Menno ter Braak
aan
Victor Varangot

Den Haag, 28 april 1934

den Haag, 28 April '34

 

Amice

Gisterenavond heb ik eindelijk (na het vermoeiend vervaardigen van een boekenweekblad van Het Vad.) tijd gevonden om je novelle ‘Virginia’ te lezen. Ik ben er zeer over te spreken! Dit verhaal bevestigt me, wat ik van je eerste zending af verwacht heb: je originaliteit en meer dan dat. Misschien herinnert de opzet en ook de ‘irrealiteit’ der situaties en personages wel ietwat aan ‘Bij Gebrek aan Ernst’ van du Perron (het komt, dunkt mij, uit dezelfde behoefte aan ‘spel’ voort), maar dat beteekent toch allerminst, dat je die stijl imiteert of zelfs maar volgt. Neen, ik vind dit ding in zijn soort een volstrekt gaaf en persoonlijk stuk werk. Voor de Hollanders ongetwijfeld zeer stuitend door de uitstekende ‘ongevoeligheid’, waarmee je de z.g. gevoelens inzake de liefde behandelt.

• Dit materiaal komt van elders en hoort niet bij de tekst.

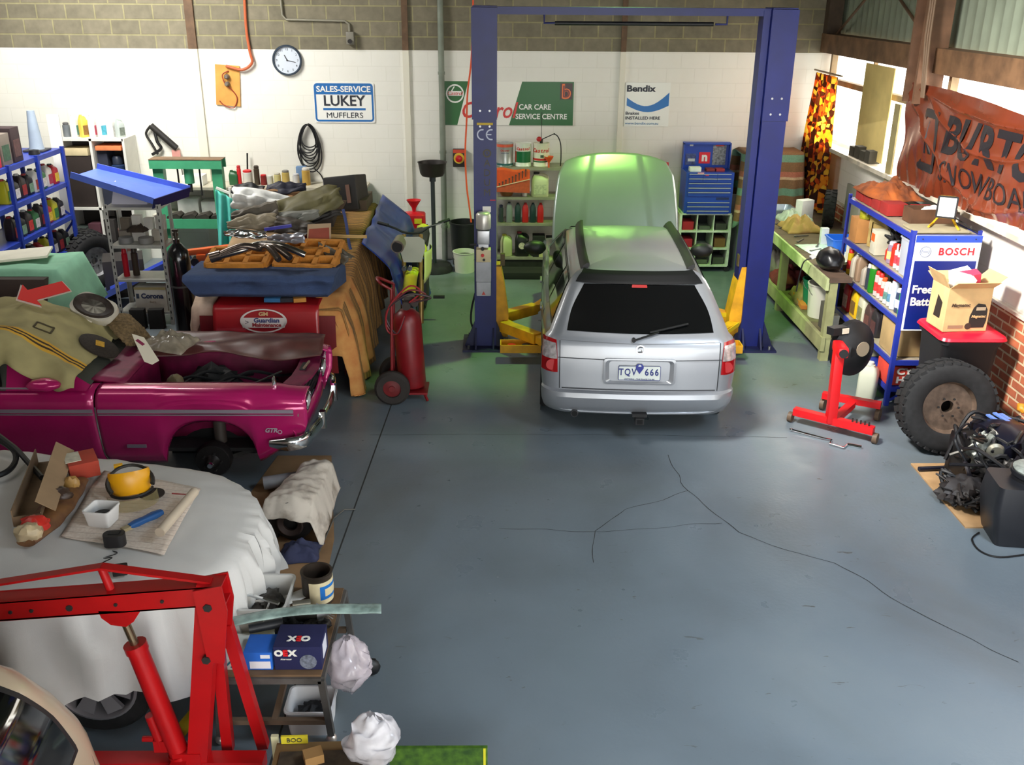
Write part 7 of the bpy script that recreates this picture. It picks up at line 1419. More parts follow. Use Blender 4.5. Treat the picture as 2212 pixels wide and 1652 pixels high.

Natuurlijk ben ik zeer voor opname in Forum; Vestdijk, die het gisteravond eveneens hier las, dito; hij vond het slot iets minder dan de rest, maar ik ben dus niet met hem eens. De banale ontknooping zou geweest zijn, dat V. geen maagd bleek te zijn, maar dat heb je terecht vermeden.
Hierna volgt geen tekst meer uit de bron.